GOAL: Look through the data and write out every line with the word "pixels" in it.

MATERIAL:
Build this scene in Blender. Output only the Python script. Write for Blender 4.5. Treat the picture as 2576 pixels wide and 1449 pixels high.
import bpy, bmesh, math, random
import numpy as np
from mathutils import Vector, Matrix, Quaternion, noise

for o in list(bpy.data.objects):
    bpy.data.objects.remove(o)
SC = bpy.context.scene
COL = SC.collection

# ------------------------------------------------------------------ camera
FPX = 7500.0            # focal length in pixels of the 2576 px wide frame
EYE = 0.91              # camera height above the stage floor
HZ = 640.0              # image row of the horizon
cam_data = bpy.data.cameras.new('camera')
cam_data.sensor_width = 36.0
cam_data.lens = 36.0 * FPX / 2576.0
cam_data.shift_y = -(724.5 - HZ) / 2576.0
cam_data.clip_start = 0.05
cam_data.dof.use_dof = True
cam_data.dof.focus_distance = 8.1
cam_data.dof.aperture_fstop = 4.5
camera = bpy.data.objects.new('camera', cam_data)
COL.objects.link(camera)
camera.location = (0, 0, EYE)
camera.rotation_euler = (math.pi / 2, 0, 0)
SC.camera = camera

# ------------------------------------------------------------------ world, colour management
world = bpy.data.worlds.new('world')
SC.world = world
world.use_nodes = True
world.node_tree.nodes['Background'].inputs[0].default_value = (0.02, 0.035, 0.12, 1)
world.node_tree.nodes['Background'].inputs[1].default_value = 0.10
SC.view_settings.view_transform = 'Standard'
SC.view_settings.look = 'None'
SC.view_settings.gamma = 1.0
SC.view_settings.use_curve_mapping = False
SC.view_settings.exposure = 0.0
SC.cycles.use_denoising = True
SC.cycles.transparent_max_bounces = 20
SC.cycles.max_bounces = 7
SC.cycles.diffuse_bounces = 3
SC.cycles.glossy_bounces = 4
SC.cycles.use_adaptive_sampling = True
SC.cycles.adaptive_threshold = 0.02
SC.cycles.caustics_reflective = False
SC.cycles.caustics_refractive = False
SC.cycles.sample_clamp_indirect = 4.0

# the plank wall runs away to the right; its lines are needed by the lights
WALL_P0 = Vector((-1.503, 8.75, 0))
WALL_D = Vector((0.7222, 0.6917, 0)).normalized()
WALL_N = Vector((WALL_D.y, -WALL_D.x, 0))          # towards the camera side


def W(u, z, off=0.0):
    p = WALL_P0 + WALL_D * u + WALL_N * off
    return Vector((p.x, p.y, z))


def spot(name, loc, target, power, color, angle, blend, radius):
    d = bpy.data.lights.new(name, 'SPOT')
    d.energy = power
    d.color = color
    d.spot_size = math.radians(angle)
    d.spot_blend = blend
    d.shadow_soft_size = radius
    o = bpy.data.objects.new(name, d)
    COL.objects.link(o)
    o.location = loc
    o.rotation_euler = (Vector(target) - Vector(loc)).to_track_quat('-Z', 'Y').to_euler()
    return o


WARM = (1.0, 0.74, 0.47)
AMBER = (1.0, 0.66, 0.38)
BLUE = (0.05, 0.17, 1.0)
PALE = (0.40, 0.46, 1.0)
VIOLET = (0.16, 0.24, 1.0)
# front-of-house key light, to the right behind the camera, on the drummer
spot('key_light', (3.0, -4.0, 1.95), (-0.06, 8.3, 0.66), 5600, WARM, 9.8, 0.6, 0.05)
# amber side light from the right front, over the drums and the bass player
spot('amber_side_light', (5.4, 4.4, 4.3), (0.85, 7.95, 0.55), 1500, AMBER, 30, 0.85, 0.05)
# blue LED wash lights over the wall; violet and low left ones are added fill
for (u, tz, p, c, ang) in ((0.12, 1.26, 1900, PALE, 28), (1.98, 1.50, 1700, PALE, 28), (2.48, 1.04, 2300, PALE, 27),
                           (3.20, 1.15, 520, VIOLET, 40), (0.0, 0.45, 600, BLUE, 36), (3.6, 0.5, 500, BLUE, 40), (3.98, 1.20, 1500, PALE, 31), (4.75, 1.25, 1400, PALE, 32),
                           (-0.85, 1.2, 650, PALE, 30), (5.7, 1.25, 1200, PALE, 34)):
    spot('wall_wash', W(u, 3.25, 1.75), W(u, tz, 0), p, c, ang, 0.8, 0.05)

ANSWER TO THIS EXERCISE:
Build this scene in Blender. Output only the Python script. Write for Blender 4.5. Treat the picture as 2576 pixels wide and 1449 pixels high.
FPX = 7500.0            # focal length in pixels of the 2576 px wide frame